住友商事「巨額損失」の真因
「資源素人」が再び落ちた泥沼
2014年11月号
住友商事が再び資源で躓いた。米テキサス州で開発していたシェールオイル事業の投資回収が見込めなくなったとして、一千七百億円の減損損失を二〇一五年三月期決算に計上する。同時に公表したブラジルの鉄鉱山、豪州の炭田開発なども合わせた資源関連損失は合計二千七百億円に達する。一九九六年の銅地金投機の失敗による二千八百五十億円の損失の記憶も消えないなかで、住商で資源がらみの失敗が続くのはなぜか?
米国で始まった「シェール革命」は天然ガスが先行した。
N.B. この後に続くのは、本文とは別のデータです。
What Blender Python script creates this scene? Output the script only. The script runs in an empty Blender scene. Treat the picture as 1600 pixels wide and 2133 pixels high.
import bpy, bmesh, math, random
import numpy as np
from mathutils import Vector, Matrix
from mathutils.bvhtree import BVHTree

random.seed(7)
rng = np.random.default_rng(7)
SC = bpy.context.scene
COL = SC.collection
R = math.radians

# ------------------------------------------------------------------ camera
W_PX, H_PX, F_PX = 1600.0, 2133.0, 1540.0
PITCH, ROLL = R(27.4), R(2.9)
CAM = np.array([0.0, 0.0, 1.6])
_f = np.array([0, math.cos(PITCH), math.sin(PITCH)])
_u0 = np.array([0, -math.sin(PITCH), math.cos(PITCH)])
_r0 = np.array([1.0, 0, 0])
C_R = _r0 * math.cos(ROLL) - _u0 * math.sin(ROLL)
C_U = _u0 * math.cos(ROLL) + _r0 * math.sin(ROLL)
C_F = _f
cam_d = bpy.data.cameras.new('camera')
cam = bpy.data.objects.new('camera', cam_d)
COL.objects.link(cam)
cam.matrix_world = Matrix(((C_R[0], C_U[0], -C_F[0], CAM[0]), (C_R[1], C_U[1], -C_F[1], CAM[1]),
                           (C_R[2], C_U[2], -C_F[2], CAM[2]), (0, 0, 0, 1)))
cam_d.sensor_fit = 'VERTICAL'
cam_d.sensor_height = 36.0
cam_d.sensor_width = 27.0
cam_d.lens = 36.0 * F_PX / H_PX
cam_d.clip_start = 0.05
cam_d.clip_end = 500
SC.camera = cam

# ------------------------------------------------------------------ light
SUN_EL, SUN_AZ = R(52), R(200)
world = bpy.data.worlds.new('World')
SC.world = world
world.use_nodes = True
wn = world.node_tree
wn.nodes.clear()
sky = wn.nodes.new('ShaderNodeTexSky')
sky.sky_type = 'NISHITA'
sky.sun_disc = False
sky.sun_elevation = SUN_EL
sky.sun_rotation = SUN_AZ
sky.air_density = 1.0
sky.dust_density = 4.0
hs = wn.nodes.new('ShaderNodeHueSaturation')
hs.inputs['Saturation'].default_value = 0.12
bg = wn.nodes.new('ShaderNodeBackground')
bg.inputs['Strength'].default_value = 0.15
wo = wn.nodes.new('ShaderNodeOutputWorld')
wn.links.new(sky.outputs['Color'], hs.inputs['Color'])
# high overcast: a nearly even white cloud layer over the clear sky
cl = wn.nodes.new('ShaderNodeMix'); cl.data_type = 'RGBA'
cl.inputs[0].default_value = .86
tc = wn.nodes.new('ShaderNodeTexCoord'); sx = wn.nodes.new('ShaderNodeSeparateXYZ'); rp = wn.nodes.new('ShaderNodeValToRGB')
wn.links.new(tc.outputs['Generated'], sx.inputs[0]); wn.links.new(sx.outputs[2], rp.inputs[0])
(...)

ペンシルべニア州など北東部やテキサス州などで頁岩(シェール)層から非在来型の天然ガスが商業生産できるようになり、米国の天然ガス生産はロシアを抜いて世界トップに復帰した。
住友商事は、商社としてはいち早く米国のシェールガスビジネスに取り組んだ。〇九年にテキサス州のバーネット地域、一〇年にペンシルべニア州マーセラス地域で立て続けにプロジェクトに参加。マーセラス地域で生産したシェールガスをメリーランド州コーブポイントの液化天然ガス(LNG)基地で液化し、東京ガスなど日本向けに輸出する計画の実現にこぎ着けた。